Haaretz
January 22, 2010 - 1:00am
http://www.haaretz.com/hasen/spages/1144477.html


United Nations Secretary General Ban ki-Moon on Thursday urged Palestinians and Israelis to resume peace negotiations, declaring that failure to do so could destroy any chances of progress.

"In the absence of talks, confidence between the parties has diminished," the UN chief said at a meeting of the UN Committee on the Exercise of the Inalienable Rights of the Palestinian People in New York.

"Tensions have risen in East Jerusalem. People in Gaza and southern Israel continue to suffer from violence," he added. "If we do not move forward on the political process soon, we risk sliding backwards."

Ban reiterated that the international community opposed Israel's continued construction and presence in Arab East Jerusalem, and warned that settlement activity would prevent the achievement of a viable two-state solution.

"This is in no one's interest, least of all Israel's," he said. "Settlement activity undermines trust between the two parties, seems to pre-judge the outcome of the future permanent status negotiations, and imperils the basis for the two-State solution."

He added that Israel's activity in East Jerusalem - including demolitions of Arab houses, revocation of Palestinian identity cards, and construction - have not only "stoked tensions in the city, but also has the potential to endanger stability in the region."

"It bears repeating that the international community does not recognize Israel's annexation of East Jerusalem, which remains part of the occupied Palestinian territory," said Ban. "A way must be found, through negotiations, for Jerusalem to emerge as the capital of two states living side-by-side in peace and security, with arrangements for the holy sites acceptable to all."

Officials in Jerusalem slammed Ban's comments as one-sided, saying it was time the international body reevaluate its own approach and ask why it has failed to follow through with its own resolutions.

In particular, the officials were referring to the continued flow of arms between Hezbollah, Iran and Hamas.

Deputy Foreign Minister Danny Ayalon said Ban has misread the obstacles preventing a resumption of peace talks, adding that the failure was a result of conditions set by the Palestinians and Arab states.

U.S. launches new Mideast effort

Meanwhile, the U.S.' special Middle East envoy has launched a new effort aimed at restarting Israeli-Palestinian peace negotiations, just as President Barack Obama expressed pessimism about the prospects.

Already complicating envoy George Mitchell's mission was a new demand by Prime Minister Benjamin Netanyahu for an Israeli military presence in the West Bank to stop weapons smuggling, even after formation of a Palestinian state.

Mitchell met late Thursday with Netanyahu, whose office released a brief statement saying they discussed ways to move the peace process forward and that contacts would continue.

As Mitchell began his mission, Obama admitted that he overreached in the Middle East.

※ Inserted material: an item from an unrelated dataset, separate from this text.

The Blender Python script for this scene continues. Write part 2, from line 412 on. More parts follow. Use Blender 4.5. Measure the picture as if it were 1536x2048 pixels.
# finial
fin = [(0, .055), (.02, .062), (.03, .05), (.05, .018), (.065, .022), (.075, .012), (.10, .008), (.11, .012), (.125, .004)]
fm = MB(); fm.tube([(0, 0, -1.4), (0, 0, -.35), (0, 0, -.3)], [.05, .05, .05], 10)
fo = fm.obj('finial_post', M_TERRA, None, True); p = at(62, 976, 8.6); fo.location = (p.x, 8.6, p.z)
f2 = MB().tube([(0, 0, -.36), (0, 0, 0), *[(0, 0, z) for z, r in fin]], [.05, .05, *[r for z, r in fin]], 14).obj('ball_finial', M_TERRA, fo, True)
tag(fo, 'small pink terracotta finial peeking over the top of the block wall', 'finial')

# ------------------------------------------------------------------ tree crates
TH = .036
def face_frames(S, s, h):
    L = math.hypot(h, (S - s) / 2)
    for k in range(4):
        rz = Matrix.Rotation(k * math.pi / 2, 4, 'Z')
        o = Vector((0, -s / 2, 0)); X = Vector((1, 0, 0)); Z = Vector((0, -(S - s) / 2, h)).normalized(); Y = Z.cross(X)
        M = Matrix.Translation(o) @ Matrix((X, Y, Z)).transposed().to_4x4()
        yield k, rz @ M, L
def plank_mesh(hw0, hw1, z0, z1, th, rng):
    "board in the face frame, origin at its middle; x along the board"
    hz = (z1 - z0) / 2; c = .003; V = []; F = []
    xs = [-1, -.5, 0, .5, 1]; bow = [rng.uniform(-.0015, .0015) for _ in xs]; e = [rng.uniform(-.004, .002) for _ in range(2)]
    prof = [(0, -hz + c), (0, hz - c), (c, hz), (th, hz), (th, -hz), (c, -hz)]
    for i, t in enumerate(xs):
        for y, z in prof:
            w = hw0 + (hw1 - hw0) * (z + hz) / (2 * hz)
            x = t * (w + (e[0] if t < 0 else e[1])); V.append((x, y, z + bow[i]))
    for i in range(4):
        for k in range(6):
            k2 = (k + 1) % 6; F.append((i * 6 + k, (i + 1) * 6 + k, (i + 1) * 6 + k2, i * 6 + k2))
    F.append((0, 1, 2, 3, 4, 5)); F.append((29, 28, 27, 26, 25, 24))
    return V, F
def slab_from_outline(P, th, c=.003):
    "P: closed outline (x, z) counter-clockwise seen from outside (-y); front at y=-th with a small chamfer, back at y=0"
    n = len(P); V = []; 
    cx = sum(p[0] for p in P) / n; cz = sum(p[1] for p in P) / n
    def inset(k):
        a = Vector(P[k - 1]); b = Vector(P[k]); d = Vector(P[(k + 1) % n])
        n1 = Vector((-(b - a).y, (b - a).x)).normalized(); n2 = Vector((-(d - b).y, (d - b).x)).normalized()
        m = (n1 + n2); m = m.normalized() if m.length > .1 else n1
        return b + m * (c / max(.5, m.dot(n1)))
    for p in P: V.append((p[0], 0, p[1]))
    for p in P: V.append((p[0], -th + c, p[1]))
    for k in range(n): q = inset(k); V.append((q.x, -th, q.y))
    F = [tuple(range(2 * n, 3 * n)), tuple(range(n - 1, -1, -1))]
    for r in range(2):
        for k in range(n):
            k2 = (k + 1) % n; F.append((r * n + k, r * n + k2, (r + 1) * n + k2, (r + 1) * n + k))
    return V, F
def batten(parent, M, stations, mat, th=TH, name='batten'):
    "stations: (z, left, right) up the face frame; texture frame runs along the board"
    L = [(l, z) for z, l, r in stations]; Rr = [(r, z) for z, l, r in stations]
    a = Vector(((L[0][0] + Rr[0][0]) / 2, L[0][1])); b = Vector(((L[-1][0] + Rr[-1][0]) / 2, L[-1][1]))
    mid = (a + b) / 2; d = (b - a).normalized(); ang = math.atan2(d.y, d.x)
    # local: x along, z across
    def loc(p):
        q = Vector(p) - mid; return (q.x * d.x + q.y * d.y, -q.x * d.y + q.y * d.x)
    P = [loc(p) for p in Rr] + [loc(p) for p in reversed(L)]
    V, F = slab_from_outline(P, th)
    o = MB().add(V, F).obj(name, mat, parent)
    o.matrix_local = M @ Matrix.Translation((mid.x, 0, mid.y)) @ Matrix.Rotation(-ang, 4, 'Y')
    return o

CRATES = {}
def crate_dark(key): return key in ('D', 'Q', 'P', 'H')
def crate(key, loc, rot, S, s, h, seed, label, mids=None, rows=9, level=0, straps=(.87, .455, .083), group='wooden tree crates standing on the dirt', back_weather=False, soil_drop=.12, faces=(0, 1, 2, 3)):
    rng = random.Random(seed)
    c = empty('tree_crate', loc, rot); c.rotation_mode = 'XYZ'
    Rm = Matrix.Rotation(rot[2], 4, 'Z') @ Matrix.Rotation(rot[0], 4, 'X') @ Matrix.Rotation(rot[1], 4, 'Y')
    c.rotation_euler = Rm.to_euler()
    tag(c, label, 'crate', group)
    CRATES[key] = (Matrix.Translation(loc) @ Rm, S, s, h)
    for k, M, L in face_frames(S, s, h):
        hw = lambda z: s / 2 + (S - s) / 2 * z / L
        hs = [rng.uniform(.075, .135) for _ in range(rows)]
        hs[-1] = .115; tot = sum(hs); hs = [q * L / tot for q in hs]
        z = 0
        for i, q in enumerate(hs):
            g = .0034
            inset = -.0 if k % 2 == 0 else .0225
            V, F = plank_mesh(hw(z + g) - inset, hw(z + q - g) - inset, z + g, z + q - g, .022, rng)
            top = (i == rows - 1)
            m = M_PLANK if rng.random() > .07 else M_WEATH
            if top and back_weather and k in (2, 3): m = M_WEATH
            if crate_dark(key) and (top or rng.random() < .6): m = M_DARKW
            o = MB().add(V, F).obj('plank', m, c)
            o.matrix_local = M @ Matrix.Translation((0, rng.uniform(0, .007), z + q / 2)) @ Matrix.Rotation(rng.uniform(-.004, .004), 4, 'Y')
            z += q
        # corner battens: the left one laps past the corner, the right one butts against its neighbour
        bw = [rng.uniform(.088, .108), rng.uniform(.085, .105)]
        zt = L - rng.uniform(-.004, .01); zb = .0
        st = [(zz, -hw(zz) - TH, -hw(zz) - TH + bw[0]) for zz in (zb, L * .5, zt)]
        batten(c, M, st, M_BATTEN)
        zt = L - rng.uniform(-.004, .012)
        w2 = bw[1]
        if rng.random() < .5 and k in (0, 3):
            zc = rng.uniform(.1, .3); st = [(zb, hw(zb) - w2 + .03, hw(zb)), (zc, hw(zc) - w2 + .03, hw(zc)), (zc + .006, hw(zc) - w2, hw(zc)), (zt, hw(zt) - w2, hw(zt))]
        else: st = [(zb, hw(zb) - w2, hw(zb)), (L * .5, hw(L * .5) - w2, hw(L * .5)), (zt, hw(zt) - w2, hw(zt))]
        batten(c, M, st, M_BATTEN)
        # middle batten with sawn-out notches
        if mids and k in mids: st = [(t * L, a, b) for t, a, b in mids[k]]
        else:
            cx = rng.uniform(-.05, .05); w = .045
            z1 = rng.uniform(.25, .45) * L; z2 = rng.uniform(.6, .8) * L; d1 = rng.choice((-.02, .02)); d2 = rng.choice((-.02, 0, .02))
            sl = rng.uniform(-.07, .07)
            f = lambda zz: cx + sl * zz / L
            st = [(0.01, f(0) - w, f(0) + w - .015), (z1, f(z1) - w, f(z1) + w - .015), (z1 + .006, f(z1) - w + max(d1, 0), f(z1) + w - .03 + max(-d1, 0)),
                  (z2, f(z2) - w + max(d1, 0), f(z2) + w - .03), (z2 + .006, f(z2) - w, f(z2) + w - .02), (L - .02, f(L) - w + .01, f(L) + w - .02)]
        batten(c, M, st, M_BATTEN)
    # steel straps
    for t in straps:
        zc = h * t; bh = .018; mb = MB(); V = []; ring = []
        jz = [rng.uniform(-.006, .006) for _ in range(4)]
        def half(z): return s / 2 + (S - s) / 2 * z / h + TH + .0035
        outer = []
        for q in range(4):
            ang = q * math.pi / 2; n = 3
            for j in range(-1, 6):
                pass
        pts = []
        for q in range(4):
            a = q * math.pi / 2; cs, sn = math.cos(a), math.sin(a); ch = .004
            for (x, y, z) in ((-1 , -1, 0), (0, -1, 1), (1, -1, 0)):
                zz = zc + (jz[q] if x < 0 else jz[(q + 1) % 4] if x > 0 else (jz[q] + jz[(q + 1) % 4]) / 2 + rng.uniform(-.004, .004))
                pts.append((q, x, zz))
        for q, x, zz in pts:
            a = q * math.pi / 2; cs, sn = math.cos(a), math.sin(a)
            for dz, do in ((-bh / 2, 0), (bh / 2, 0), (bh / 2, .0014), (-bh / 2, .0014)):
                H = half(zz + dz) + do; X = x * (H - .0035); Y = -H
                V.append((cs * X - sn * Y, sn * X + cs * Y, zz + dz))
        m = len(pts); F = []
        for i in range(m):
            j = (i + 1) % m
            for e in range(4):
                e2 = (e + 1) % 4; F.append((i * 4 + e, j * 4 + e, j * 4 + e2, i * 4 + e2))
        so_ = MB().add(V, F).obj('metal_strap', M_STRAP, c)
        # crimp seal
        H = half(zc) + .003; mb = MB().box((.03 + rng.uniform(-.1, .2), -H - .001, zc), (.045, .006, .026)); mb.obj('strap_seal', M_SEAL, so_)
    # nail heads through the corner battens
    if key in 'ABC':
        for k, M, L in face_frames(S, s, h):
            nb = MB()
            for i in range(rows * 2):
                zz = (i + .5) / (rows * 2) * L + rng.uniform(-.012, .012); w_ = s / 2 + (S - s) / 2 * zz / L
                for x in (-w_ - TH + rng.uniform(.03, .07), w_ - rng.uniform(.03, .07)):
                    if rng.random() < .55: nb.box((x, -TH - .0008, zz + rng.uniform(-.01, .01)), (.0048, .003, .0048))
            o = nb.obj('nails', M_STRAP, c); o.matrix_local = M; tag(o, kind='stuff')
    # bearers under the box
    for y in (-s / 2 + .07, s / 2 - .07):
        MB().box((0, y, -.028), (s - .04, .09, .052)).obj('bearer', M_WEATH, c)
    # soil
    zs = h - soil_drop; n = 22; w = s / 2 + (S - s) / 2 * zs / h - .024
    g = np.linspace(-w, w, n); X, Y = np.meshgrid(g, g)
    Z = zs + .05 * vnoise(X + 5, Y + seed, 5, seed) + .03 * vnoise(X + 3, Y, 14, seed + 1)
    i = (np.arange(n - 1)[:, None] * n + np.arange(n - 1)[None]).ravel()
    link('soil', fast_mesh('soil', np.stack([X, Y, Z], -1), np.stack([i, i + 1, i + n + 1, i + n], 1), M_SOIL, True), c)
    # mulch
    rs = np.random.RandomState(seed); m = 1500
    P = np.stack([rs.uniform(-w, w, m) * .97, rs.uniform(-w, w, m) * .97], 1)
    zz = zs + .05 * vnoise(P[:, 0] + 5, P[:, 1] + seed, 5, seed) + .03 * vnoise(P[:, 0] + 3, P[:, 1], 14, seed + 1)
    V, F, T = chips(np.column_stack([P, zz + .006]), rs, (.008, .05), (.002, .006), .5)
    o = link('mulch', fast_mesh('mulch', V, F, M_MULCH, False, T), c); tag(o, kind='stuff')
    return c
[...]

In an interview with Time Magazine published Thursday, Obama said "internal conflicts made it hard for the Israelis and Palestinians to restart talks, and I think that we overestimated our ability to persuade them to do so when their politics ran contrary to that."

He said Israel found it very hard to move with any bold gestures, while
Palestinian President Mahmoud Abbas had Hamas looking over his shoulder.

"I think it is absolutely true that what we did this year didn't produce the kind of breakthrough that we wanted and if we had anticipated some of these political problems on both sides earlier, we might not have raised expectations as high," Obama concluded.

Before meeting President Shimon Peres earlier on Thursday, Mitchell pledged to soldier on. He said Obama's vision is a Palestinian state alongside Israel in peace. "We will pursue [that] until we achieve that objective," Mitchell said.

The envoy is set to meet with Palestinian officials in the West Bank on Friday.

Mitchell has been laboring without success for a year to get both sides back to the negotiating table, and Netanyahu's new demand made his mission even tougher.

Netanyahu said Israel must maintain a presence on the eastern side of a prospective Palestinian state to keep militants from using the territory to launch rockets at Israel's heartland.

The eastern side of such a state would be the part of the Jordan Valley that lies in the West Bank.

Abbas aide Nabil Abu Rdeneh rejected the demand. "The Palestinian leadership will not accept a single Israeli soldier on Palestinian land after ending the Israeli occupation," he told The Associated Press.

The Palestinians have refused to sit down with Israel until it stops all construction in the West Bank and east Jerusalem, saying it is eating up lands they claim for their future state. Israel, which captured both areas in the 1967 Six-Day War, has slowed settlement construction in the West Bank, but has applied no restrictions in east Jerusalem, which Netanyahu hopes to retain.

Israel also says negotiations should begin immediately with no conditions, but the Palestinians accuse Israel of heaping plenty of conditions of its own, including the demilitarization of a future Palestinian state, the retention of East Jerusalem and now, a military presence along Jordan's border.

The Israeli leader heads a coalition largely opposed to the sweeping territorial concessions that would be necessary to clinch a peace deal with the Palestinians. He himself had long refused to endorse the concept of Palestinian statehood, doing so only in June under intense U.S. pressure.